### Given request
Pick out each line in these entries that contains the string "parts".

### Exercise materials
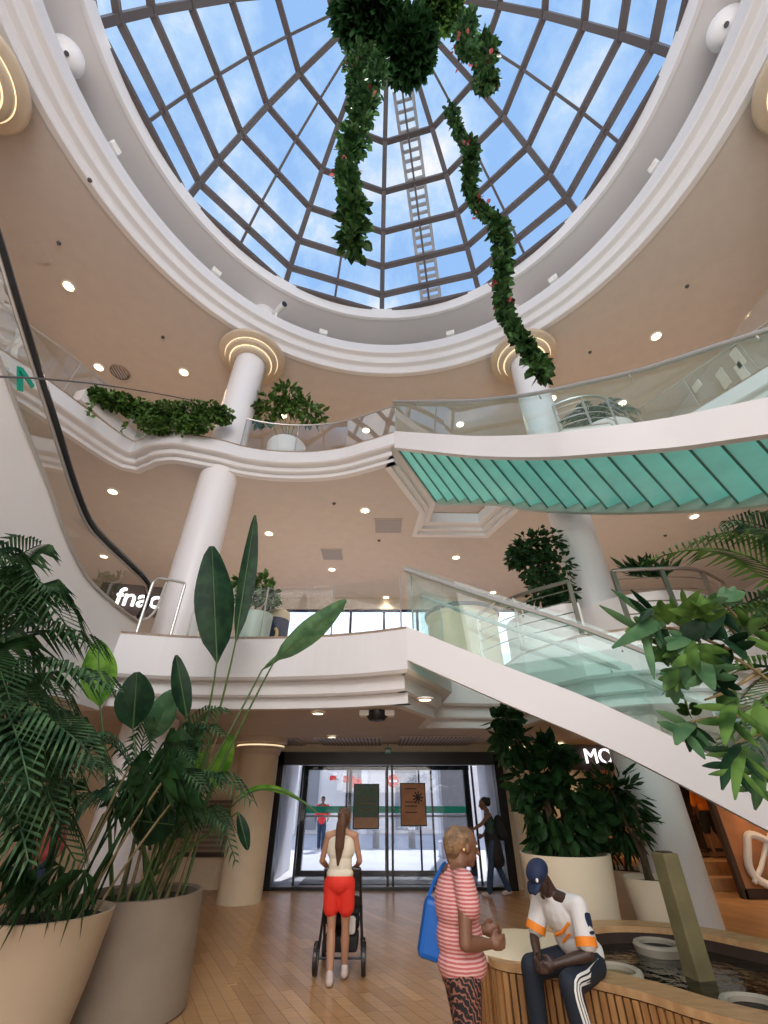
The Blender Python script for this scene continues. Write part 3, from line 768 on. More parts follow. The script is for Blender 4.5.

* * *

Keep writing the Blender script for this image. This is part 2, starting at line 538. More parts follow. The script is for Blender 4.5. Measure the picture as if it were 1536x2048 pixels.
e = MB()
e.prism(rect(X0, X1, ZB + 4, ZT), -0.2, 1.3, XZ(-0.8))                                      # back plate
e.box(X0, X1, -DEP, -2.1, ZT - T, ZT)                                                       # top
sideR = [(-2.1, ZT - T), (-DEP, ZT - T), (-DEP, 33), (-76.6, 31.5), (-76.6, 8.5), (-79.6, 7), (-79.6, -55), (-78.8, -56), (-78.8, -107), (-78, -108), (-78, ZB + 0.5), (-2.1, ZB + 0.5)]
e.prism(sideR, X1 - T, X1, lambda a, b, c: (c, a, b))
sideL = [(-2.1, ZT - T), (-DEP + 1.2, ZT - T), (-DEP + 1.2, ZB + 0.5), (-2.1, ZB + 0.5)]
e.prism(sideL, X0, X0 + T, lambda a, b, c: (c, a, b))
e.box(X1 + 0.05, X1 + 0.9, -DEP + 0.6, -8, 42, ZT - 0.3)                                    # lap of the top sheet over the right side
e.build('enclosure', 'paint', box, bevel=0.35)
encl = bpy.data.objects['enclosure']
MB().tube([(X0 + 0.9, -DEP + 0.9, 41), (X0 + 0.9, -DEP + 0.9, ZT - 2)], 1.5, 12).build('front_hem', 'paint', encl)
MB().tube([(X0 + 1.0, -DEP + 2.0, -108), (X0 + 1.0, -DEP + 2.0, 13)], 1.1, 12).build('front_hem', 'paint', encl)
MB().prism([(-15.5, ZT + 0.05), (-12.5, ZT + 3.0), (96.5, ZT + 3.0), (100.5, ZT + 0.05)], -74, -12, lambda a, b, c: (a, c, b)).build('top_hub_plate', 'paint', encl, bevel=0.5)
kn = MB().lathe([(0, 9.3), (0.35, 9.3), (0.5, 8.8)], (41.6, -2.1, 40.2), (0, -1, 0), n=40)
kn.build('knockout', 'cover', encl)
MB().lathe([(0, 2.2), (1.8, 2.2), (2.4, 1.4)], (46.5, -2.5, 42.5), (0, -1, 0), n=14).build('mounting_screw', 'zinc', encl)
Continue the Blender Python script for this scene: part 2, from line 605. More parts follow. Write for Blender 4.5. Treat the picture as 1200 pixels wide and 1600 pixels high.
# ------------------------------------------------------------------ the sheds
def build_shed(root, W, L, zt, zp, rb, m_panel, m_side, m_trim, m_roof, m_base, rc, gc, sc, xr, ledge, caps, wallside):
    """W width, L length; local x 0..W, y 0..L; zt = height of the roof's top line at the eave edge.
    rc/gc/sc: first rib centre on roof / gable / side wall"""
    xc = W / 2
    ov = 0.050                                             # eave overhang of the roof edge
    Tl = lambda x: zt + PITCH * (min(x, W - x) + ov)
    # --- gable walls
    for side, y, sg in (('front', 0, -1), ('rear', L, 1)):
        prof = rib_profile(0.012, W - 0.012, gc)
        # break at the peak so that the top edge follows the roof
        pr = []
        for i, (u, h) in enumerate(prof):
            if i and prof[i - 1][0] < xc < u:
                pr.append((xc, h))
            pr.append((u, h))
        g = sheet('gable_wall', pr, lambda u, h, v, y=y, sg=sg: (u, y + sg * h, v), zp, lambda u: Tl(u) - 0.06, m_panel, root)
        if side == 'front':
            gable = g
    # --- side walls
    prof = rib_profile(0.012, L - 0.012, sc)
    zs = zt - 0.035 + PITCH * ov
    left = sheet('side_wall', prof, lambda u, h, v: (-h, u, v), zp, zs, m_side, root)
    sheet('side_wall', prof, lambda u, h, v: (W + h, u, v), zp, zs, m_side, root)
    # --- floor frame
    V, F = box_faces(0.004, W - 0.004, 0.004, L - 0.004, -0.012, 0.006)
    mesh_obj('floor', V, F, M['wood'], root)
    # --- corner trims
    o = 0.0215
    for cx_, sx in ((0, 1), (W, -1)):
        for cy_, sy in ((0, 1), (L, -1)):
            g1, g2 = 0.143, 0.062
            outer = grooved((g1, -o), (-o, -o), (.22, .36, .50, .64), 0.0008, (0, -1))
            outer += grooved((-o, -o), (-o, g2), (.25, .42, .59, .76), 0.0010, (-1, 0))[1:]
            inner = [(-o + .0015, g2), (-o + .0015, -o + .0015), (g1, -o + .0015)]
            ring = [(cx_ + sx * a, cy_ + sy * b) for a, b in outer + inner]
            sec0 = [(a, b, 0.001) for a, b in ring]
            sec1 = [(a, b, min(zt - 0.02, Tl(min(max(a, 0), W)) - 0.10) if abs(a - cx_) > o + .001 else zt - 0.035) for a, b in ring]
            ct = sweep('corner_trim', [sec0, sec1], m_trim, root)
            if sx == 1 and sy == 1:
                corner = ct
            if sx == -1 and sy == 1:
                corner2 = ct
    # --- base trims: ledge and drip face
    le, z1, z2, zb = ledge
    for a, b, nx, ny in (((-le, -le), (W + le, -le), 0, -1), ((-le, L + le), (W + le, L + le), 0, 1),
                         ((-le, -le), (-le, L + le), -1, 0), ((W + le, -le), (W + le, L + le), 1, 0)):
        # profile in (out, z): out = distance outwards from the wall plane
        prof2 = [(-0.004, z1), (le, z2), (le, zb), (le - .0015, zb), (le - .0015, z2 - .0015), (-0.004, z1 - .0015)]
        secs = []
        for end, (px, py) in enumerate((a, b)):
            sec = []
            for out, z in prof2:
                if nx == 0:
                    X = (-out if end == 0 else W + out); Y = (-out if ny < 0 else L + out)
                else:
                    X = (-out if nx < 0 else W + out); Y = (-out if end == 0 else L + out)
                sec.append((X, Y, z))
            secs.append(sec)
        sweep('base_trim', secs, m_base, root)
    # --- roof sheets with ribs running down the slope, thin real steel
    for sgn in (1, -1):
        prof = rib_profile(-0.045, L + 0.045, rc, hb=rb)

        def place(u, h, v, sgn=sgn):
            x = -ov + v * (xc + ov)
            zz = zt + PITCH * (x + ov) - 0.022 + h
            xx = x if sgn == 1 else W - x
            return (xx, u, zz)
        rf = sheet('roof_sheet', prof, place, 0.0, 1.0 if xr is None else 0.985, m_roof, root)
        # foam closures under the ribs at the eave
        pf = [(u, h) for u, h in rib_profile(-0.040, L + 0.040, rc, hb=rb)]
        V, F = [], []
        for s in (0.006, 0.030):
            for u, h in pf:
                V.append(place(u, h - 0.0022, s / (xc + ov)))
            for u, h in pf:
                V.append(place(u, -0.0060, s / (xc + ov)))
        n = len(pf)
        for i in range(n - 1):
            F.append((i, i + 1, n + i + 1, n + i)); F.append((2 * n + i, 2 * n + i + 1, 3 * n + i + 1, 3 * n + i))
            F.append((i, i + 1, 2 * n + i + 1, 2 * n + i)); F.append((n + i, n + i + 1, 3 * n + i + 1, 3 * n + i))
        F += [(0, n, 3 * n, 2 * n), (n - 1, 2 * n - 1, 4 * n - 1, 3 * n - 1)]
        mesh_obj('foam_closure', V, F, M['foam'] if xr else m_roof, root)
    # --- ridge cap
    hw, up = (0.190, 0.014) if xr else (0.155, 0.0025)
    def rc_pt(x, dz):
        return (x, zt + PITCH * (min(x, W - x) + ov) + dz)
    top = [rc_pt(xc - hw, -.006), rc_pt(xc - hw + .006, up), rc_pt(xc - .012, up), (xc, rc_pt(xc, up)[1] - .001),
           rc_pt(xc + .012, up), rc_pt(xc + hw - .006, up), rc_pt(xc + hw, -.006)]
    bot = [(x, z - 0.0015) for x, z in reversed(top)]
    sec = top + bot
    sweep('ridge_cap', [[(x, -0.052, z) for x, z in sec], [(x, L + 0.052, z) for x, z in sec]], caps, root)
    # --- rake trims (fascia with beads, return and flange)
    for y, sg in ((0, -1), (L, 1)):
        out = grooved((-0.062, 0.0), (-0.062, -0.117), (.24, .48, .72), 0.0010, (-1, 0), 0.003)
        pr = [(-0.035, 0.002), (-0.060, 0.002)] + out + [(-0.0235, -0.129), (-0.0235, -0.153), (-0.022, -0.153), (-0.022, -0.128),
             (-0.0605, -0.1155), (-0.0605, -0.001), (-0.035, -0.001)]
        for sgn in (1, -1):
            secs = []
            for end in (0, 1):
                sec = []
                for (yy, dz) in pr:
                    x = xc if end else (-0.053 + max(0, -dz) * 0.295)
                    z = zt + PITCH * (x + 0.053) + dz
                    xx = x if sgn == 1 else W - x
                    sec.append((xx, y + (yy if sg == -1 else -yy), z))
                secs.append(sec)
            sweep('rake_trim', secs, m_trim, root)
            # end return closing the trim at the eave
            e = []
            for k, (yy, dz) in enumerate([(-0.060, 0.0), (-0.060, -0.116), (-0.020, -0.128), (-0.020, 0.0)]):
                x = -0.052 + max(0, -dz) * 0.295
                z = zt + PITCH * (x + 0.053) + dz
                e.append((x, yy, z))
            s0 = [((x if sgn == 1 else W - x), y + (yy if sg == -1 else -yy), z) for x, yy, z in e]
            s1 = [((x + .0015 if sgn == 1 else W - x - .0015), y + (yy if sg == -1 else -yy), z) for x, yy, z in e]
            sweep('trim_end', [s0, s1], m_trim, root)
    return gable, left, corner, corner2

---

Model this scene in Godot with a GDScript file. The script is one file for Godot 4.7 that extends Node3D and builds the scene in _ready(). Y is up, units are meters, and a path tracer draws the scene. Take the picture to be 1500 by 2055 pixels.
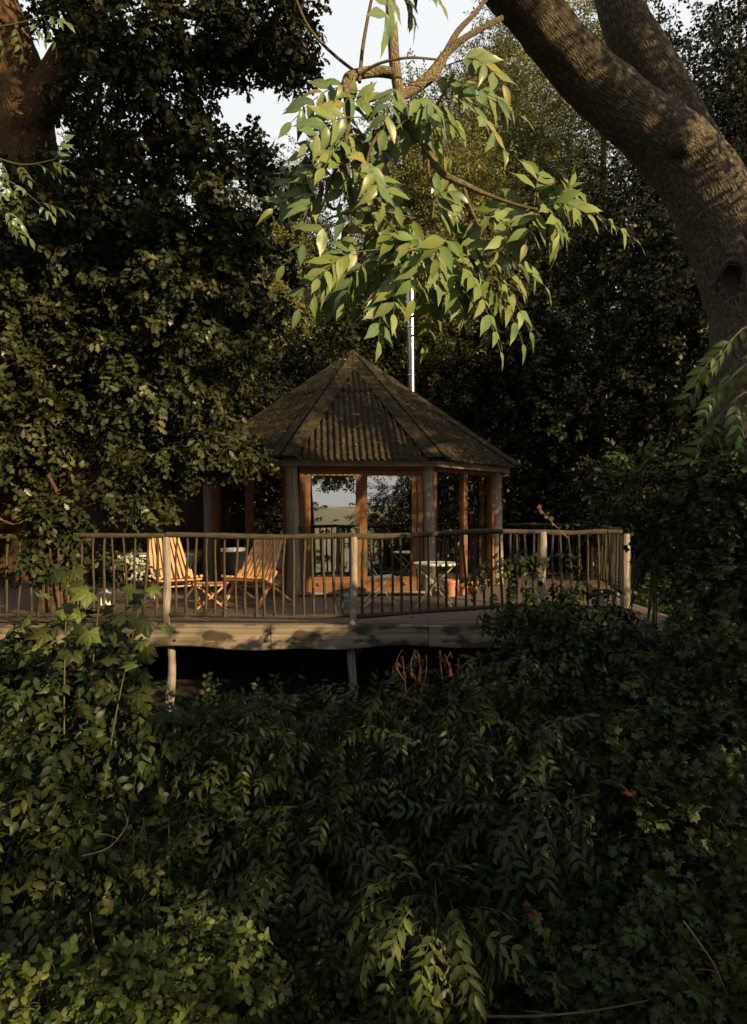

### Task result
The Blender Python script for this scene continues. Write part 3, from line 768 on. More parts follow. The script is for Blender 4.5.
Keep writing the Blender script for this image. This is part 2, starting at line 538. More parts follow. The script is for Blender 4.5. Measure the picture as if it were 1536x2048 pixels.
Continue the Blender Python script for this scene: part 2, from line 605. More parts follow. Write for Blender 4.5. Treat the picture as 1200 pixels wide and 1600 pixels high.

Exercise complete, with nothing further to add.